Work to complete:
The output should consist solely of the line containing "at_ = me.attributes.new('yarn', 'FLOAT', 'POINT')" and the lines that follow it through the end of the data below.

* BEGIN Data provided *

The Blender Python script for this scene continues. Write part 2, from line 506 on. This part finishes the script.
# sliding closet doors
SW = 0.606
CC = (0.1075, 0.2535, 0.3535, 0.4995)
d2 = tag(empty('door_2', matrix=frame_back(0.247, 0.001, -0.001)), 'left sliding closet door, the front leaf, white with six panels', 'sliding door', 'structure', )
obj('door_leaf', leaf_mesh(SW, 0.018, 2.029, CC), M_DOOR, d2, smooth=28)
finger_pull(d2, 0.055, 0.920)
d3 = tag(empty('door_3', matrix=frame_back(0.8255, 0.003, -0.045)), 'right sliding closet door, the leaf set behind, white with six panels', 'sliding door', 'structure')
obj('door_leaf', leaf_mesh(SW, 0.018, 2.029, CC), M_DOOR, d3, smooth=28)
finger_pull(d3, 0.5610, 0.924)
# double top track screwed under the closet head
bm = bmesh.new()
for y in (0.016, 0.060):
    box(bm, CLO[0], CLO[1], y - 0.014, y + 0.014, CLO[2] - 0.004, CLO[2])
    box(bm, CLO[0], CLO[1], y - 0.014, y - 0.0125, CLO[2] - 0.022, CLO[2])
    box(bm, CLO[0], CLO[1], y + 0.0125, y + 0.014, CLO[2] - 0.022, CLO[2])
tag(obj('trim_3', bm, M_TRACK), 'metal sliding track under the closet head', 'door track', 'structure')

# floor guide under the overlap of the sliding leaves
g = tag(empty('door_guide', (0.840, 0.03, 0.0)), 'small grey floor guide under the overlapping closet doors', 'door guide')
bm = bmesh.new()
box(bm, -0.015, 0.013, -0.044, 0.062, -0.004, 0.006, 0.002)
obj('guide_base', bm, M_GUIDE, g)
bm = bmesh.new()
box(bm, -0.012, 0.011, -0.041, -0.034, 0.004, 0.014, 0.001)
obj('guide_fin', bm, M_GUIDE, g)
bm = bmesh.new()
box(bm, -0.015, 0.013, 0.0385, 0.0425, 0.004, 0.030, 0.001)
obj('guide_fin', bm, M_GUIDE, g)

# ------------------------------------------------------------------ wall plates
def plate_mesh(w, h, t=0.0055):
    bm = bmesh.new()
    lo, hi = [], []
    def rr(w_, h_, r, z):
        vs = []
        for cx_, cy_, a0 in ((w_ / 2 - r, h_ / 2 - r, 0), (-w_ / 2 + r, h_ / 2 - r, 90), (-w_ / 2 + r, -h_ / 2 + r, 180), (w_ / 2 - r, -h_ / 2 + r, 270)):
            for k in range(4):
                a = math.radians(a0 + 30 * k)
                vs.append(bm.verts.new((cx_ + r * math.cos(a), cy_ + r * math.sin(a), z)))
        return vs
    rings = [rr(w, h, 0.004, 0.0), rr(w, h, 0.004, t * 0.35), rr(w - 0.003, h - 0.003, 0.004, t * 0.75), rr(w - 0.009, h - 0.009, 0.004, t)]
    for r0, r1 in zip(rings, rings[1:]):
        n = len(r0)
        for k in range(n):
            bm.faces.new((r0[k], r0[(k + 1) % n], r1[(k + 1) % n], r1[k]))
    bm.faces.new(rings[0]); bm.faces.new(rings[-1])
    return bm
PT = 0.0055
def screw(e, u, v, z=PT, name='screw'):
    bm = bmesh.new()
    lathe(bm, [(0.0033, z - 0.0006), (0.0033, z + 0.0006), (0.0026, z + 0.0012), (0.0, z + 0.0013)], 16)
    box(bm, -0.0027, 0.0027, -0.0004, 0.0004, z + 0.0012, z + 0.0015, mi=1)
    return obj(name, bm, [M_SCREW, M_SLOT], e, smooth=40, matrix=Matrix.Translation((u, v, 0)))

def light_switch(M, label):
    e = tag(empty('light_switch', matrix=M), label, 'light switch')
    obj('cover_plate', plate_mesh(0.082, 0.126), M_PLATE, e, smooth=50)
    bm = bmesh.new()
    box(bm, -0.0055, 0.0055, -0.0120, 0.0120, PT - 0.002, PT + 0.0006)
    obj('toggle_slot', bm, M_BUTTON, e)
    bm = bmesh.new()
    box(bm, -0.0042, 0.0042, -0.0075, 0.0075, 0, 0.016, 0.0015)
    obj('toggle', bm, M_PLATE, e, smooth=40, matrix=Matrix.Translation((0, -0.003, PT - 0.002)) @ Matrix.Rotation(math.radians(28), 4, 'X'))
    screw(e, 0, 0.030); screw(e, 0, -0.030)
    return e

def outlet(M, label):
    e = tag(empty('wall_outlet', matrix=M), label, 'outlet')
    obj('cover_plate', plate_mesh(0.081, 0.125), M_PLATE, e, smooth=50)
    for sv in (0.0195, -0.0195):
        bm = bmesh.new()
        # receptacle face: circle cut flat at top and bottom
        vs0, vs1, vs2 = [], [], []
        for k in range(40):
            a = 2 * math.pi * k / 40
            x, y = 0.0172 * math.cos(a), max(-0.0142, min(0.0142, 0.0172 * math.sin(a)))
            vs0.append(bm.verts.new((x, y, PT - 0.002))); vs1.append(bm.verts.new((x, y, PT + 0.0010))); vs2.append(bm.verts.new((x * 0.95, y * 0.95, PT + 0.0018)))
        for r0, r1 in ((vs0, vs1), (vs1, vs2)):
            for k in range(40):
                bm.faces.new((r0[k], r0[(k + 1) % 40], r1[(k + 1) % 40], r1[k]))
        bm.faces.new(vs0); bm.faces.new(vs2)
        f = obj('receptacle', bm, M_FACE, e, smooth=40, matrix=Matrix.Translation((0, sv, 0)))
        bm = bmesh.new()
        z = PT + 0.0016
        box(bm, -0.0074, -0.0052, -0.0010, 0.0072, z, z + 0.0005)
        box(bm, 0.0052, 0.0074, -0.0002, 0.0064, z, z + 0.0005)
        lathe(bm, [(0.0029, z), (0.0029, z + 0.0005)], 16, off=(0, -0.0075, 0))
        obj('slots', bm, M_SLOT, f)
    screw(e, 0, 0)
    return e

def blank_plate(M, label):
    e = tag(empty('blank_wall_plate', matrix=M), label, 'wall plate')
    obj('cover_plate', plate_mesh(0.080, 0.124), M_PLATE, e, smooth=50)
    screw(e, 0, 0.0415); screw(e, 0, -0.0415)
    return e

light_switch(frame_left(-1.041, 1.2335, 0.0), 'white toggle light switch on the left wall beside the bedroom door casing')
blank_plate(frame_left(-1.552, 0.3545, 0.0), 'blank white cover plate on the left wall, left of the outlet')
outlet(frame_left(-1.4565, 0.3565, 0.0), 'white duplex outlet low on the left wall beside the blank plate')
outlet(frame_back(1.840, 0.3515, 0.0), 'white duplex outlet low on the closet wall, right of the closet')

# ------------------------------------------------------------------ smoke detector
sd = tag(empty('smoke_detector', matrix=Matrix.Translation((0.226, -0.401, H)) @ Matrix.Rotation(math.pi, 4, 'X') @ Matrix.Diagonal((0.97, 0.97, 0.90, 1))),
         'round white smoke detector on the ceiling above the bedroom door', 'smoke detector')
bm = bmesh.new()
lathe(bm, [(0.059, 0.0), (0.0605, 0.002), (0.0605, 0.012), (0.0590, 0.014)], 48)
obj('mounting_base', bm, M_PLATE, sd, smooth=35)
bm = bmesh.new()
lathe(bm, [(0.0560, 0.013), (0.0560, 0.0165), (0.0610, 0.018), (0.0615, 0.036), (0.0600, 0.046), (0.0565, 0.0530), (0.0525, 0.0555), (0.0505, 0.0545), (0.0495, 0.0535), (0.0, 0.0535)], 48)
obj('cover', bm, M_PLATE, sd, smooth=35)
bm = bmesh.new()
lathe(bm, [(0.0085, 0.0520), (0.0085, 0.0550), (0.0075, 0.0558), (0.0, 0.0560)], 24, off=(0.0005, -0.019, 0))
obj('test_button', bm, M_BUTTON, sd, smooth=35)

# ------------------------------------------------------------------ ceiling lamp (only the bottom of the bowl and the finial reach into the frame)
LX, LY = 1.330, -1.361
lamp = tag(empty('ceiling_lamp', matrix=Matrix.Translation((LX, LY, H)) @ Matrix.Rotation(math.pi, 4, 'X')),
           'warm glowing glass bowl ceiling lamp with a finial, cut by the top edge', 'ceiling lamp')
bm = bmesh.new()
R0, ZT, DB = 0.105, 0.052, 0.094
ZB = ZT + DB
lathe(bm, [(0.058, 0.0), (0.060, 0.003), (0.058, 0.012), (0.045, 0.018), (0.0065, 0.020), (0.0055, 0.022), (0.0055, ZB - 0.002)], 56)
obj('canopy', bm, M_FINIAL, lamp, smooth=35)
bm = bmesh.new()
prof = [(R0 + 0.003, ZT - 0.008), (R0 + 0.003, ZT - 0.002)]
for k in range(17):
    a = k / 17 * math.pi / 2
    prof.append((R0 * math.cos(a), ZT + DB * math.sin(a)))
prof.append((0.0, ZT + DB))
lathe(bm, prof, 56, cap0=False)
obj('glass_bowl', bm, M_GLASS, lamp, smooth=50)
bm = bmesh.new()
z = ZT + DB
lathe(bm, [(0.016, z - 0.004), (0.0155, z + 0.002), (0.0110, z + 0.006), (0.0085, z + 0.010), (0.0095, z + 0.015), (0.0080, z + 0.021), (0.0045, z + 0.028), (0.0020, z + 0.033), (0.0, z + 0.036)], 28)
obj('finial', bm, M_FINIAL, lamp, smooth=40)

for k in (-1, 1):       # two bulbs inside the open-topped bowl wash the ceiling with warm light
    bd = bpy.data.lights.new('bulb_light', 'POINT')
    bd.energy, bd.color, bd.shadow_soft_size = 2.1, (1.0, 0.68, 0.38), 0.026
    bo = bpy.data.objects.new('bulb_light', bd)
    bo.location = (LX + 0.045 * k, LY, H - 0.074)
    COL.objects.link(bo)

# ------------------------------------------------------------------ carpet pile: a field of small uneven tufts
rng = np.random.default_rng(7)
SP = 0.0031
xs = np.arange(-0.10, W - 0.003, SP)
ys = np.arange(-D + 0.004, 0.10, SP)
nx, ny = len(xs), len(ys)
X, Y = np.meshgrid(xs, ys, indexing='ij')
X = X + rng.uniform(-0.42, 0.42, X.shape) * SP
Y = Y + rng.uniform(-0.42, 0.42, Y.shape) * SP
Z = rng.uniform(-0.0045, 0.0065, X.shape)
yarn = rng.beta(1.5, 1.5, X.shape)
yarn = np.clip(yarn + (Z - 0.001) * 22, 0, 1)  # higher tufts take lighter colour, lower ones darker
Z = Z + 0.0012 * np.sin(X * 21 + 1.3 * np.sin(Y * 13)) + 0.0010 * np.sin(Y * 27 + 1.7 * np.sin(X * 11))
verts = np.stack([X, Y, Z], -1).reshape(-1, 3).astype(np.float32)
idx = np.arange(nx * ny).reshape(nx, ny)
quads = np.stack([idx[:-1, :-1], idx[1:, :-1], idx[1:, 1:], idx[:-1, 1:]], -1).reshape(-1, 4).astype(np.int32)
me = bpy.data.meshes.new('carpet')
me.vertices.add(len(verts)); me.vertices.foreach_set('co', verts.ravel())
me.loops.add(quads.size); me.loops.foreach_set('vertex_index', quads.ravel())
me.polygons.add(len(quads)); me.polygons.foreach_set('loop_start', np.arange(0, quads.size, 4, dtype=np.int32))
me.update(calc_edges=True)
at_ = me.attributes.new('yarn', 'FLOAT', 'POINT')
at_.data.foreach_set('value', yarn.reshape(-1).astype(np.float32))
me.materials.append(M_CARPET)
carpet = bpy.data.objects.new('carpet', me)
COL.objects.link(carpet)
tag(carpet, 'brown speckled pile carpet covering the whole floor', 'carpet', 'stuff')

* END Data provided *

Result for this task:
at_ = me.attributes.new('yarn', 'FLOAT', 'POINT')
at_.data.foreach_set('value', yarn.reshape(-1).astype(np.float32))
me.materials.append(M_CARPET)
carpet = bpy.data.objects.new('carpet', me)
COL.objects.link(carpet)
tag(carpet, 'brown speckled pile carpet covering the whole floor', 'carpet', 'stuff')